Start at the line containing "The Blender Python script for this scene continues.", stop at the line containing "put_can(167.5, .125, zB+H1, cc, 'magenta", and set down every line in that stretch exactly as written, and nothing else.

* Record excerpts:
+ + + +
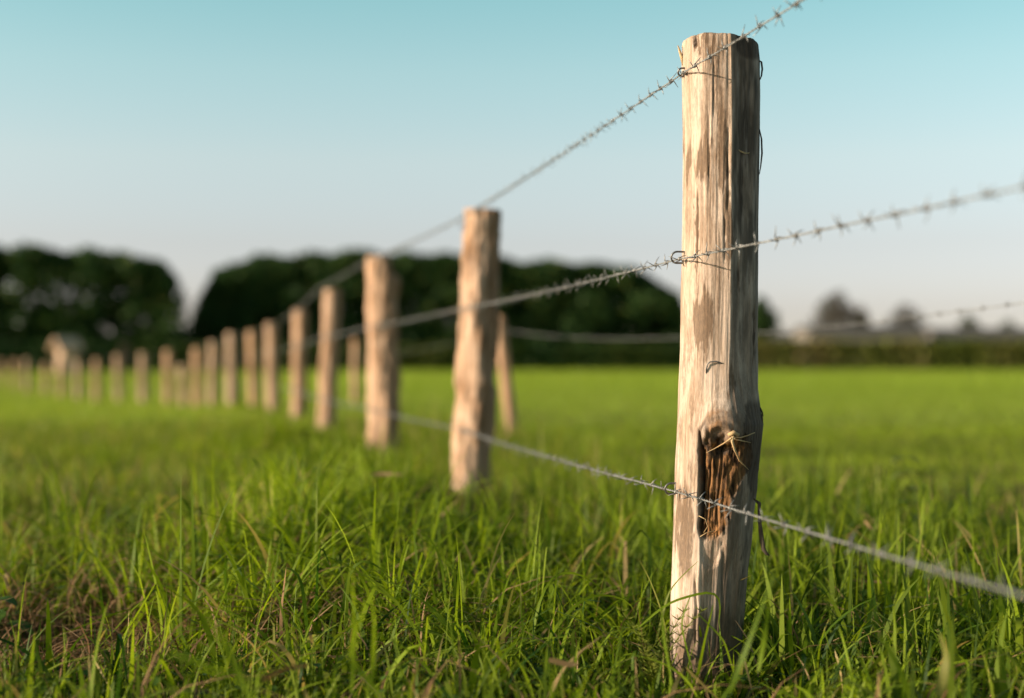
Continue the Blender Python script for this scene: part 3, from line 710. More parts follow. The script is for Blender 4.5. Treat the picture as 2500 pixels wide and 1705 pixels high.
# lush tussocks
def tussocks(cx, cy, hs, nb, wlo, whi, tlo):
    k_ = len(cx); n = k_*nb; ti = np.repeat(np.arange(k_), nb); aa = rng.random(n)*6.283; rr = np.abs(rng.normal(0, .035, n))
    x = cx[ti]+rr*np.cos(aa); y = cy[ti]+rr*np.sin(aa); m = keep_off_posts(x, y); x, y, ti, aa = x[m], y[m], ti[m], aa[m]; n = len(x)
    G.add(blades(x, y, ground(x, y)-.004, hs[ti]*rng.uniform(.45, 1.1, n), rng.uniform(wlo, whi, n), aa+rng.normal(0, .5, n), np.abs(rng.normal(.6, .4, n)), rng.normal(0, .8, n), 7,
                 np.clip(tlo[ti]+rng.normal(0, .2, n), 0, 1), np.where(rng.random(n) < .05, rng.uniform(.4, 1, n), 0), flop=((rng.random(n) < .5)*rng.uniform(.6, 1.4, n), rng.uniform(.40, .72, n))))
n = 260; y = rng.uniform(2.45, 8.5, n); x = np.interp(y, PY, PX)-.06-np.abs(rng.normal(0, .5, n))
m = (np.abs(x-PX[2]*y/PY[2]) > .13) | (y > 5.0) | (y < 3.9); x, y = x[m], y[m]; n = len(x)
tussocks(x, y, rng.uniform(.11, .20, n), 36, .0028, .0062, rng.uniform(.35, .95, n))
n = 54; y = rng.normal(3.3, .45, n); x = (730-1250)/F*y+rng.normal(0, .19, n); tussocks(x, y, rng.uniform(.20, .36, n), 32, .0030, .0064, rng.uniform(.45, .95, n))
n = 110; y = rng.uniform(1.9, 4.4, n); x = np.interp(y, PY, PX)+.1+rng.random(n)*1.1; tussocks(x, y, rng.uniform(.12, .20, n), 32, .0026, .0056, rng.uniform(.25, .85, n))
for q in range(2, 9):
    n = 14; a = rng.random(n)*6.283; r_ = rng.uniform(.09, .24, n); tussocks(PX[q]+r_*np.cos(a), PY[q]+r_*np.sin(a)-.05, rng.uniform(.07, .13, n), 30, .0024, .0048, rng.uniform(.3, .9, n))
n = 60; y = rng.uniform(1.5, 2.4, n); x = rng.uniform(-.42, .3, n)*y; tussocks(x, y, rng.uniform(.08, .15, n), 24, .0026, .0056, rng.uniform(.3, .9, n))
n = 700; y = np.sqrt(rng.uniform(1.75**2, 3.7**2, n)); x = rng.uniform(-.40, .16, n)*y; m = np.hypot(x-HOLLOW[0], y-HOLLOW[1]) > .3; x, y = x[m], y[m]; n = len(x)
G.add(blades(x, y, ground(x, y)-.004, rng.uniform(.13, .27, n)*np.interp(y, [1.7, 2.4], [.6, 1]), rng.uniform(.0030, .0066, n), rng.random(n)*6.283, rng.uniform(.3, 1.1, n), rng.normal(0, .8, n), 9,
             np.clip(rng.normal(.5, .33, n), 0, 1), np.where(rng.random(n) < .1, .8, 0), flop=((rng.random(n) < .65)*rng.uniform(.6, 1.5, n), rng.uniform(.35, .7, n))))
# fine undergrowth that closes the sward
n = 20000; x, y = scatter(n, 1.15, 4.6); h, rank, past, hole = zone(x, y); m = keep_off_posts(x, y) & (rng.random(n) > hole*.8); x, y, h = x[m], y[m], h[m]; n = len(x)
G.add(blades(x, y, ground(x, y)-.004, h*rng.uniform(.25, .55, n), rng.uniform(.0013, .0026, n), rng.random(n)*6.28, np.abs(rng.normal(.5, .4, n)), rng.normal(0, .8, n), 3,
             np.clip(rng.normal(.25, .2, n), 0, 1), np.where(rng.random(n) < .14, rng.uniform(.4, 1, n), 0)))
# middle distance
n = 88000; x, y = scatter(n, 4.4, 11, 1, .62, .6); h, rank, past, hole = zone(x, y); keepm = (past < .75) | (rng.random(n) < .8); x, y, h, past = x[keepm], y[keepm], h[keepm], past[keepm]; n = len(x)
cl = fbm(np.stack([x*1.2, y*1.2, x*0+71], -1), 3)
tint = np.clip(.50+.45*cl+.2*past+rng.normal(0, .18, n), 0, 1); dry = np.where(rng.random(n) < .10*(1-past)+.03, rng.uniform(.3, .9, n), rng.uniform(0, .1, n))
G.add(blades(x, y, ground(x, y)-.005, h*np.exp(rng.normal(-.05, .3, n)), rng.uniform(.0022, .0044, n), rng.random(n)*6.28, np.abs(rng.normal(.3, .3, n)), rng.normal(0, .7, n), 4, tint, dry,
             flop=((rng.random(n) < .15)*rng.uniform(.4, 1, n), rng.uniform(.5, .8, n))))

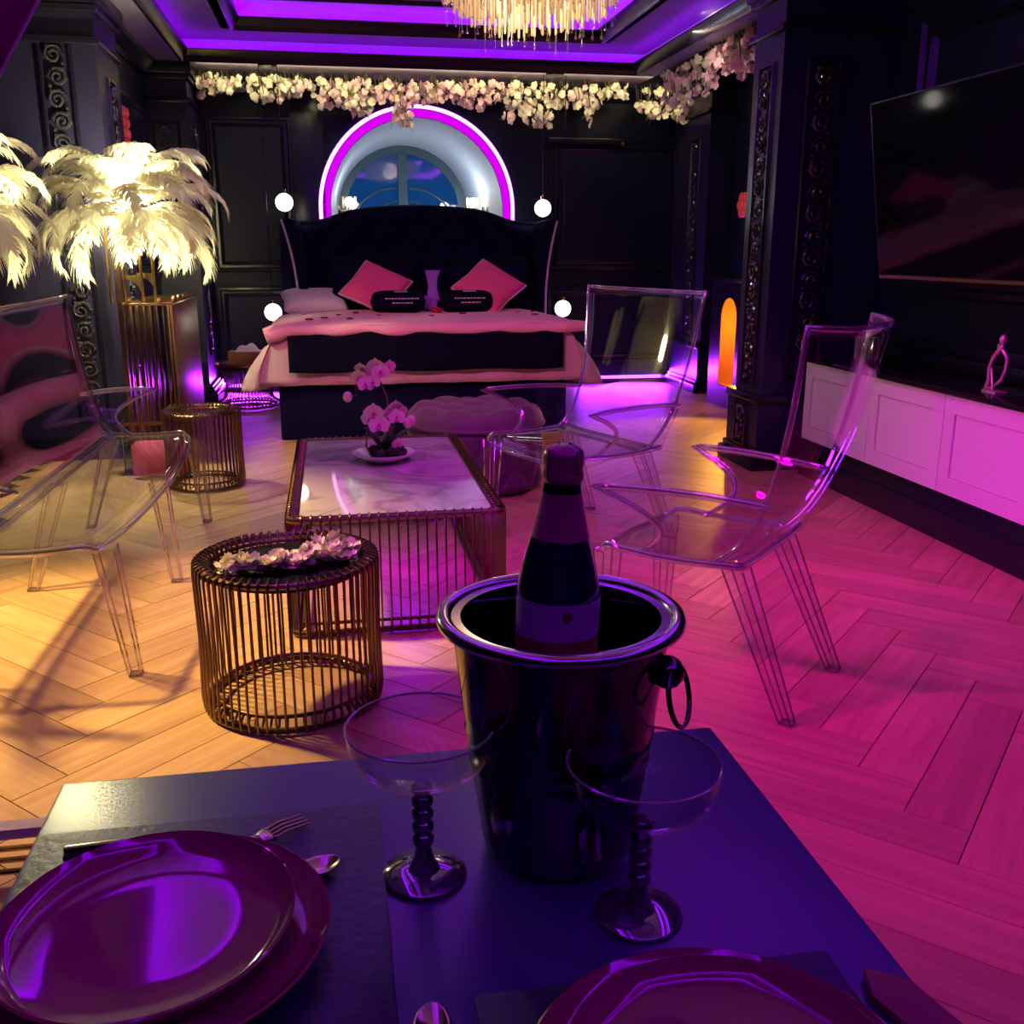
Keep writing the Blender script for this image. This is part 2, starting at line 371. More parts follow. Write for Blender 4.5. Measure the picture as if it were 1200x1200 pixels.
# window at the end of the niche
win = structroot('window_1')
wf = MB(); po, pi_ = arch_path(AX2, AZ2, R2+.01, ZB), arch_path(AX2, AZ2, R2-.075, ZB+.06); k = len(po)
for y, sgn in ((Y2-.06, 1), (Y2, -1)): wf.add([(p[0], y, p[1]) for p in po] + [(p[0], y, p[1]) for p in pi_], [(i, i+1, i+1+k, i+k) for i in range(k-1)])
wf.add([(p[0], Y2-.06, p[1]) for p in pi_] + [(p[0], Y2, p[1]) for p in pi_], [(i, i+1, i+1+k, i+k) for i in range(k-1)])
wf.build('window_frame', 'winframe', win)
MB().box(AX2-.045, AX2+.045, Y2-.07, Y2, ZB, AZ2+R2-.06).build('mullion', 'winframe', win, bevel=.008)
for sg in (-1, 1):
    a = [(AX2 + sg*.05 + sg*(R2-.12)*(1-math.cos(t*PI/2)), Y2-.045, 1.35 + .62*math.sin(t*PI/2)*(1 if True else 0)) for t in [i/14 for i in range(15)]]
    b = [(AX2 + sg*(R2-.08) - sg*(R2-.14)*(1-math.cos(t*PI/2)), Y2-.045, 1.35 + .5*math.sin(t*PI/2)) for t in [i/14 for i in range(15)]]
    MB().tube(b, .010, 6).build('glazing_bar', 'winframe', win)
    c = [(AX2 + sg*.06 + sg*.30*math.sin(t*PI/2), Y2-.045, 1.30 + .42*math.cos(t*PI/2)) for t in [i/14 for i in range(15)]]
    MB().tube(c, .008, 6).build('glazing_bar', 'winframe', win)
    q = arch_path(AX2, AZ2, R2-.07, ZB+.05)
    poly = [p for p in q if (p[0]-AX2)*sg > .04]; poly = poly + [(AX2+sg*.04, ZB+.05 if sg > 0 else AZ2+R2-.075)] if sg > 0 else poly
    zt = AZ2 + math.sqrt((R2-.07)**2 - .04**2)
    poly = [(AX2+sg*.04, ZB+.05)] + sorted([p for p in q if (p[0]-AX2)*sg > .04], key=lambda p: (p[1], abs(p[0]-AX2)*-1)) + [(AX2+sg*.04, zt)]
    MB().prism(poly, lambda p, q_, t: (p, t, q_), Y2-.03, Y2-.022).build('pane', 'pane', win, smooth=0)
struct('wall_beyond_niche', MB().box(-.4, 2.0, Y2+.005, Y2+.1, .6, 2.6), 'wall', smooth=0)

# ---- neon arch
neon = thing('neon_arch', 'glowing pink and violet neon arch framing the niche behind the bed', 'neon light', (AX, 9.27, AZ))
ap = [(-.865, 0, -.45)] + [(.865*math.cos(PI - PI*i/48), 0, .865*math.sin(PI*i/48)) for i in range(49)] + [(.865, 0, -.45)]
MB().tube(ap, .017, 8).build('neon_tube', 'neon', neon)
bd = MB(); o1, o2 = [(p[0]*.972, p[2]*.972 if p[2] > 0 else p[2]) for p in ap], [(p[0]*.90, p[2]*.90 if p[2] > 0 else p[2]) for p in ap]; k = len(o1)
for y in (.0, .022): bd.add([(p[0], y, p[1]) for p in o1] + [(p[0], y, p[1]) for p in o2], [(i, i+1, i+1+k, i+k) for i in range(k-1)])
for ring in (o1, o2): bd.add([(p[0], 0, p[1]) for p in ring] + [(p[0], .022, p[1]) for p in ring], [(i, i+1, i+1+k, i+k) for i in range(k-1)])
bd.build('light_band', 'neon_band', neon, smooth=60)

# ---- wall panel mouldings (frames) on walls
PROF = [(0, 0), (.012, .028), (.03, .03), (.042, .014), (.065, .014), (.078, .022), (.09, .004), (.095, 0)]
def panel(name, plane, c, a0, a1, b0, b1, sgn=-1, k=1.0):
    if plane == 'y': fn = lambda a, b, h: (a, c + sgn*h, b)
    else: fn = lambda a, b, h: (c + sgn*h, a, b)
    return struct(name, frame_ring(fn, a0, a1, b0, b1, [(i*k, h*k) for i, h in PROF]), 'trim', smooth=30)
panel('trim_1', 'y', 9.3, -1.0, -.27, 1.05, 2.36)
panel('trim_2', 'y', 9.3, -1.0, -.27, .18, .93)
panel('trim_3', 'y', 9.3, 2.02, 3.36, 1.05, 2.22)
panel('trim_4', 'y', 9.3, 2.02, 3.36, .18, .93)
panel('trim_5', 'x', 3.1, 2.2, 5.10, 1.0, 2.42, -1, 1.5)
panel('trim_6', 'x', -1.9, 3.0, 5.95, .98, 2.3, 1, 1.2)
panel('trim_7', 'x', -1.9, 3.0, 5.95, .18, .86, 1, 1.2)
panel('trim_8', 'x', -1.36, 7.05, 8.5, 1.05, 2.3, 1)
panel('trim_9', 'x', 3.42, 5.9, 7.1, 1.0, 2.3, -1)
struct('baseboard_back', MB().box(-1.03, -.45, 9.262, 9.3, 0, .035).box(1.95, 3.42, 9.262, 9.3, 0, .035), 'trim')
struct('baseboard_right', MB().box(3.02, 3.1, 2.2, 5.3, .69, .73).box(3.05, 3.1, 2.2, 5.3, .73, .79), 'trim', bevel=.008)
struct('baseboard_left', MB().box(-1.9, -1.87, -1, 6.3, 0, .15), 'trim', bevel=.006)

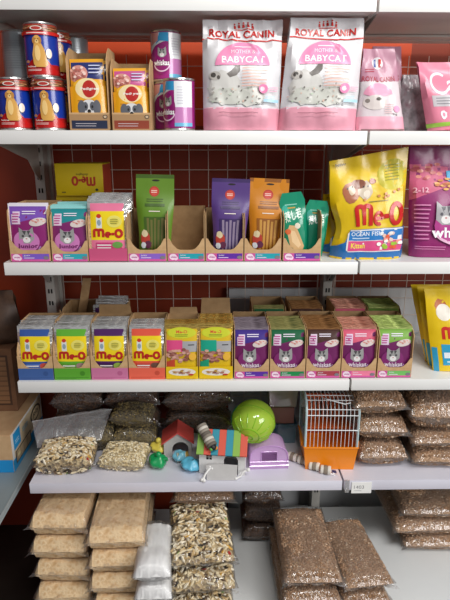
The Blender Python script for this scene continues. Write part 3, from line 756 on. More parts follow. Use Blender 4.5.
def catcan_art(front=True):
    A = Art(.75, .25, coat=.5); A.rect(0, 0, 1, 1, '#9c2078')
    A.poly([(.2, .55), (.35, .72), (.5, .8), (.62, .82), (.62, 1), (.2, 1)], '#d6dfe6')
    A.poly([(.36, .75), (.44, .82), (.62, .8), (.62, 1), (.44, 1)], '#2f9bd0'); A.poly([(.24, .72), (.4, .82), (.42, 1), (.24, 1)], '#d99a92')
    A.rect(.6, .44, .93, 1, '#eef0f2'); A.rect(.6, .1, .93, .44, '#c77fb8'); A.rect(.6, .02, .93, .1, '#6db8dc'); A.lines(.65, .5, .82, .9, 7, '#d5d3dc', .3)
    A.ell(.46, .42, .16, .34, '#8c1a6c'); cat_face(A, .48, .56, .075)
    A.ring(.47, .34, .15, .2, .02, '#e9c6e0', 195, 345); A.text('whiskas', .33, .28, .6, .4, '#ffffff', .03)
    return A
cc = can_mesh('food_can', .0375, .117, catcan_art(), ink('#8c1f6c', .3, coat=.3))
g = 'magenta cat food cans'
put_can(179.5, .045, zB, cc, 'magenta and white cat food can at the shelf front', -.62, g, True)
put_can(169, .125, zB, cc, 'magenta cat food can in shade behind the front one, with another on top', -.2, g, False)
put_can(167.5, .125, zB+H1, cc, 'magenta cat food can on top with a grey cat facing out', -.1, g, False)

# ------------------------------------------------------------ dog pouches in tall kraft boxes
def dogpouch_art(blue):
    A = Art(1.45, .3, coat=.4); A.rect(0, 0, 1, 1, '#e8a517')
    A.rect(.03, .7, .97, .95, blue); A.ell(.25, .78, .28, .13, '#cf8f84'); food(A, .25, .79, .24, .1, ['#d98a80', '#e9b5a8', '#b5665c', '#f0d0c4'], 26, 2); A.lines(.56, .76, .9, .92, 3, '#c8cbe6', .35)
    A.ell(.5, .6, .4, .11, '#efb52a'); A.rect(0, .1, 1, .6, '#e8a517')
    A.ell(.5, .56, .34, .15, '#f0dca8'); A.ell(.55, .555, .2, .125, '#b8241c'); A.text('Pedigree', .3, .53, .82, .58, '#f4f0ea', .025); A.lines(.2, .37, .7, .41, 1, '#b87a10', .4)
    dog_face(A, .52, .27, .26)
    return A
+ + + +
* Result of this task:
The Blender Python script for this scene continues. Write part 3, from line 756 on. More parts follow. Use Blender 4.5.
def catcan_art(front=True):
    A = Art(.75, .25, coat=.5); A.rect(0, 0, 1, 1, '#9c2078')
    A.poly([(.2, .55), (.35, .72), (.5, .8), (.62, .82), (.62, 1), (.2, 1)], '#d6dfe6')
    A.poly([(.36, .75), (.44, .82), (.62, .8), (.62, 1), (.44, 1)], '#2f9bd0'); A.poly([(.24, .72), (.4, .82), (.42, 1), (.24, 1)], '#d99a92')
    A.rect(.6, .44, .93, 1, '#eef0f2'); A.rect(.6, .1, .93, .44, '#c77fb8'); A.rect(.6, .02, .93, .1, '#6db8dc'); A.lines(.65, .5, .82, .9, 7, '#d5d3dc', .3)
    A.ell(.46, .42, .16, .34, '#8c1a6c'); cat_face(A, .48, .56, .075)
    A.ring(.47, .34, .15, .2, .02, '#e9c6e0', 195, 345); A.text('whiskas', .33, .28, .6, .4, '#ffffff', .03)
    return A
cc = can_mesh('food_can', .0375, .117, catcan_art(), ink('#8c1f6c', .3, coat=.3))
g = 'magenta cat food cans'
put_can(179.5, .045, zB, cc, 'magenta and white cat food can at the shelf front', -.62, g, True)
put_can(169, .125, zB, cc, 'magenta cat food can in shade behind the front one, with another on top', -.2, g, False)
put_can(167.5, .125, zB+H1, cc, 'magenta cat food can on top with a grey cat facing out', -.1, g, False)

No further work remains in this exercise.